Scenes as source code
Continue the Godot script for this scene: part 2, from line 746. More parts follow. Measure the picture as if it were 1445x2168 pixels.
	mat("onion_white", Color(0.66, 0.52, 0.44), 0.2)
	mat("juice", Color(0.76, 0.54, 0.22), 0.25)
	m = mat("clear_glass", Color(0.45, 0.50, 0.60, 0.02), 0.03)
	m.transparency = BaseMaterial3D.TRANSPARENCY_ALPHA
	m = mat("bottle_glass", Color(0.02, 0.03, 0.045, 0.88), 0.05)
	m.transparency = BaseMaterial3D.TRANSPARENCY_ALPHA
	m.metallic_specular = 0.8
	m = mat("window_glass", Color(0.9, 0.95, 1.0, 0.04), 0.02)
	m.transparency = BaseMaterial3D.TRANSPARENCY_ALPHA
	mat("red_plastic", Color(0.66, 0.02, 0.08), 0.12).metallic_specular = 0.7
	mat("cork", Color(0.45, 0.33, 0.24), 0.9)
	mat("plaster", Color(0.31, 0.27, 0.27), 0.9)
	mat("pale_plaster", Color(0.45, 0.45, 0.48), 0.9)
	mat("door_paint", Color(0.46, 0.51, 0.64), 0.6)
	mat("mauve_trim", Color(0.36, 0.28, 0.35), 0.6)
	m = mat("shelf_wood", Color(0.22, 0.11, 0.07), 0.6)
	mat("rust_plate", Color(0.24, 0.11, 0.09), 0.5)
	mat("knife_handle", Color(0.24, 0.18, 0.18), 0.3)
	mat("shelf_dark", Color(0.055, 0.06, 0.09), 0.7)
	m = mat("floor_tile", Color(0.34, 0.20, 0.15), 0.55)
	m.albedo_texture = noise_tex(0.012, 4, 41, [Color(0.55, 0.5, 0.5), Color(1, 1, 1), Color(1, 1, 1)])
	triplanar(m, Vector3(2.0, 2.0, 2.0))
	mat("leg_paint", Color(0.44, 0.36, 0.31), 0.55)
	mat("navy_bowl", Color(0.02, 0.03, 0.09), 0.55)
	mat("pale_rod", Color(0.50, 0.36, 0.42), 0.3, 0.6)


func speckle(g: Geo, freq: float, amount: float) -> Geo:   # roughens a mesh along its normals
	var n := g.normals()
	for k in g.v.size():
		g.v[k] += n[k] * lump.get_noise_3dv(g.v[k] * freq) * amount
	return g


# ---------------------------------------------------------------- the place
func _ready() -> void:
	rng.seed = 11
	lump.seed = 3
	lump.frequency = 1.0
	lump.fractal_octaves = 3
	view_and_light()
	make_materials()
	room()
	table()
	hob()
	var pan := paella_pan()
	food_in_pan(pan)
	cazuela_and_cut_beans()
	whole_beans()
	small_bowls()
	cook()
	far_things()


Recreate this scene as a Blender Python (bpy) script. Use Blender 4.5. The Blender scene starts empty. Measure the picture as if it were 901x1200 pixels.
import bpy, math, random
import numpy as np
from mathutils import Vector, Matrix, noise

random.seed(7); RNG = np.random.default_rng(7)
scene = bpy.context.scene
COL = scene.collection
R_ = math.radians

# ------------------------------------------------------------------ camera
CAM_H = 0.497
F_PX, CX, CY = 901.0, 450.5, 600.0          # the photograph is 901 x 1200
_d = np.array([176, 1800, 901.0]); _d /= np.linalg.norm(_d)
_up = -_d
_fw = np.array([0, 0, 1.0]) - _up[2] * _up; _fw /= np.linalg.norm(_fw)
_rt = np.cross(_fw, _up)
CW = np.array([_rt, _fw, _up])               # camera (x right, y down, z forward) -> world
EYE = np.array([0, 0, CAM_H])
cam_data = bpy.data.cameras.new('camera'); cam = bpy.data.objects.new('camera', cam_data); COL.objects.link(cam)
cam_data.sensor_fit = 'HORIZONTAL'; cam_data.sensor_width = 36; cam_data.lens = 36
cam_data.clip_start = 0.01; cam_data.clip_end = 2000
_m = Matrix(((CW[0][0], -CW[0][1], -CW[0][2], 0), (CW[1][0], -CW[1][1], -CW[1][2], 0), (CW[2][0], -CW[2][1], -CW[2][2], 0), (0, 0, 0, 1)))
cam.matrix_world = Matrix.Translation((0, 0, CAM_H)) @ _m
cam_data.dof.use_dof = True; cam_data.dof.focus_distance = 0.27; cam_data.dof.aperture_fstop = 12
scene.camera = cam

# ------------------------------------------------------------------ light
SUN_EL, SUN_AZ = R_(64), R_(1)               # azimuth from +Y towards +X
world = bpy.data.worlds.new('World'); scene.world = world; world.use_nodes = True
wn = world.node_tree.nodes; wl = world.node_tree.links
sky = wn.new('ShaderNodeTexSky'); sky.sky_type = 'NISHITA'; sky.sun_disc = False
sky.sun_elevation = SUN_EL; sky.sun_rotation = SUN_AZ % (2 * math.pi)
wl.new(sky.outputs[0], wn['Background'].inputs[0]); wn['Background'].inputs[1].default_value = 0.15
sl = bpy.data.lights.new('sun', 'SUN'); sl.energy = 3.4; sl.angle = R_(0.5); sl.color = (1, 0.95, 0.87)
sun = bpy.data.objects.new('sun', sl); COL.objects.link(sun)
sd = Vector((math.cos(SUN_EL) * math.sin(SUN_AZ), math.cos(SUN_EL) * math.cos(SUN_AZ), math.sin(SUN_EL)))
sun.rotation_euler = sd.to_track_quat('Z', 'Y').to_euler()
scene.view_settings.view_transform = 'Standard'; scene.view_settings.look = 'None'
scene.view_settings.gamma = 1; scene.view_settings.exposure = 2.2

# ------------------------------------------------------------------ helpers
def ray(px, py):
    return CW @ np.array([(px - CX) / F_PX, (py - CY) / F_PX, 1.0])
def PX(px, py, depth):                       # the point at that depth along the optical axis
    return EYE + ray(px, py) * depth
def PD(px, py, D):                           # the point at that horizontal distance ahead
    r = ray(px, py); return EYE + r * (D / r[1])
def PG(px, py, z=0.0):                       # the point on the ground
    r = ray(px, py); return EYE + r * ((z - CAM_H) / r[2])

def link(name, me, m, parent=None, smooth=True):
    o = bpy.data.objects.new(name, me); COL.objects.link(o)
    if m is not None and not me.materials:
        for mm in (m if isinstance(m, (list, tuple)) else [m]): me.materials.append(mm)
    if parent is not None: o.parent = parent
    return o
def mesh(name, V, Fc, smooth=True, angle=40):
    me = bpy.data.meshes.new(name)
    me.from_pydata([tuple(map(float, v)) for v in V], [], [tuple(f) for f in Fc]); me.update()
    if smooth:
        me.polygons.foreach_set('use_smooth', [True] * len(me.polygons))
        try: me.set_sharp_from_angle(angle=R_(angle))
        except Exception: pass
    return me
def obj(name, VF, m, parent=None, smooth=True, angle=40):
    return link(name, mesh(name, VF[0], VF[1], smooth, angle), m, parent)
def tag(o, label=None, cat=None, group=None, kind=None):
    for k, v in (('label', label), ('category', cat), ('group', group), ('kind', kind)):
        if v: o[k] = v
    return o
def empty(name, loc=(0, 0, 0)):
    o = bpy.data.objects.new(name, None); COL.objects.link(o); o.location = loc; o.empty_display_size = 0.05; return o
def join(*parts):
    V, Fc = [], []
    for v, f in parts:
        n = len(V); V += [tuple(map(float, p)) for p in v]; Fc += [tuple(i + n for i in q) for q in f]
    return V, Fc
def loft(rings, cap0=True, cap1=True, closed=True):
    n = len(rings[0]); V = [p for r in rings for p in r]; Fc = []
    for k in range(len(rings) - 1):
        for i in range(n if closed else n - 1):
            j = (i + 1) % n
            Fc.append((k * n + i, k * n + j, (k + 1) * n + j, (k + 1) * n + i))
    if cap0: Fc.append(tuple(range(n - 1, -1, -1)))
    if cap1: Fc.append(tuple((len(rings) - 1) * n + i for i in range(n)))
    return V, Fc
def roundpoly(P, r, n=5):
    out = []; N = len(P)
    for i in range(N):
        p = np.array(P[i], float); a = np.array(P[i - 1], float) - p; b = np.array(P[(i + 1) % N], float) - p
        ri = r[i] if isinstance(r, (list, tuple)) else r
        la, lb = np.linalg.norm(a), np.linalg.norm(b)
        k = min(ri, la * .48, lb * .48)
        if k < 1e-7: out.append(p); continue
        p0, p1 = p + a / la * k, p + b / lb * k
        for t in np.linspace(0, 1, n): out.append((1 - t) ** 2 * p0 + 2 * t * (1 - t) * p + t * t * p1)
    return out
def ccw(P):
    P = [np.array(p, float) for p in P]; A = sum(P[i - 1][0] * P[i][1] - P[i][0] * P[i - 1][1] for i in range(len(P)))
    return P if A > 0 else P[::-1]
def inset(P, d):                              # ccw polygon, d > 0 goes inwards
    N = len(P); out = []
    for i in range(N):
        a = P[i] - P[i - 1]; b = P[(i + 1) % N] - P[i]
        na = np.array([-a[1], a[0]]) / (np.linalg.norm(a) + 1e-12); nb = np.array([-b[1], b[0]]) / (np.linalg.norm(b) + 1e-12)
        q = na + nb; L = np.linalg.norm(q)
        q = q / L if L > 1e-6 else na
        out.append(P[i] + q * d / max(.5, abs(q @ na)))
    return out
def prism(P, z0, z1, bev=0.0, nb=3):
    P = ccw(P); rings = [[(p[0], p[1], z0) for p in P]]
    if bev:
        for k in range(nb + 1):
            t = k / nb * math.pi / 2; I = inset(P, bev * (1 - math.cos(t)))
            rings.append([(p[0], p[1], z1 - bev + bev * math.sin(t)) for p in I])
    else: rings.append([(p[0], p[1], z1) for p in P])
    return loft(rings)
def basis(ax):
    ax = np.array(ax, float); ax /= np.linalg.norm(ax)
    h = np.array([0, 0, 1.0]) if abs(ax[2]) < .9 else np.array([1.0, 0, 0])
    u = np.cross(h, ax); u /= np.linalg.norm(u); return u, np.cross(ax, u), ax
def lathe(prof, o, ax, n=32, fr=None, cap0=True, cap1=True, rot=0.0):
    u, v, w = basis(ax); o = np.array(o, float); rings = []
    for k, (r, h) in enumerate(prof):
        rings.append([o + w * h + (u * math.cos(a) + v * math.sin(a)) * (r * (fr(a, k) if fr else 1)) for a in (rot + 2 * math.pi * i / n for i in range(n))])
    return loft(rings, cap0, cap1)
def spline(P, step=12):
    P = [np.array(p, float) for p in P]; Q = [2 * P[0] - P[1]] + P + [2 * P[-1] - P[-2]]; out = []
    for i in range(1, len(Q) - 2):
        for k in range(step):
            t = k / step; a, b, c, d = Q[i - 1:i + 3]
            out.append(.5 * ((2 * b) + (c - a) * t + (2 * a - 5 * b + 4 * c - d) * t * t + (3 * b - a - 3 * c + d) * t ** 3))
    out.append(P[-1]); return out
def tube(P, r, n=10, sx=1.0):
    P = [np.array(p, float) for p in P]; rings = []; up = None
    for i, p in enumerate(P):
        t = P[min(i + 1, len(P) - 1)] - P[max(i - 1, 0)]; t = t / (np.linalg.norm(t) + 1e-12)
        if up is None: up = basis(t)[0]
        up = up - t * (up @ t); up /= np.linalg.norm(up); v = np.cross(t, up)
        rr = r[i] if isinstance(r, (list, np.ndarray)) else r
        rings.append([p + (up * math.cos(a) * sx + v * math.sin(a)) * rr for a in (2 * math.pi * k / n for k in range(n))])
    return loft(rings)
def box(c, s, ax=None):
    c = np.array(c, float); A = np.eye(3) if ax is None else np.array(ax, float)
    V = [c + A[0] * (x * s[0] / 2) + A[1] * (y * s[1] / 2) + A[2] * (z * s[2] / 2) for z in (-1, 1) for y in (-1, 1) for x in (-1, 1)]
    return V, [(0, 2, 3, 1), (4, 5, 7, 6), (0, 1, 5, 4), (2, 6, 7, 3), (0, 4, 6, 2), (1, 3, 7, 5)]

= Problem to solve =
All lines above from the one containing "Recreate this scene" to the one containing "R_ = math.radians" must be repeated exactly, both lines included, and no others.

= Exercise result =
Recreate this scene as a Blender Python (bpy) script. Use Blender 4.5. The Blender scene starts empty. Measure the picture as if it were 901x1200 pixels.
import bpy, math, random
import numpy as np
from mathutils import Vector, Matrix, noise

random.seed(7); RNG = np.random.default_rng(7)
scene = bpy.context.scene
COL = scene.collection
R_ = math.radians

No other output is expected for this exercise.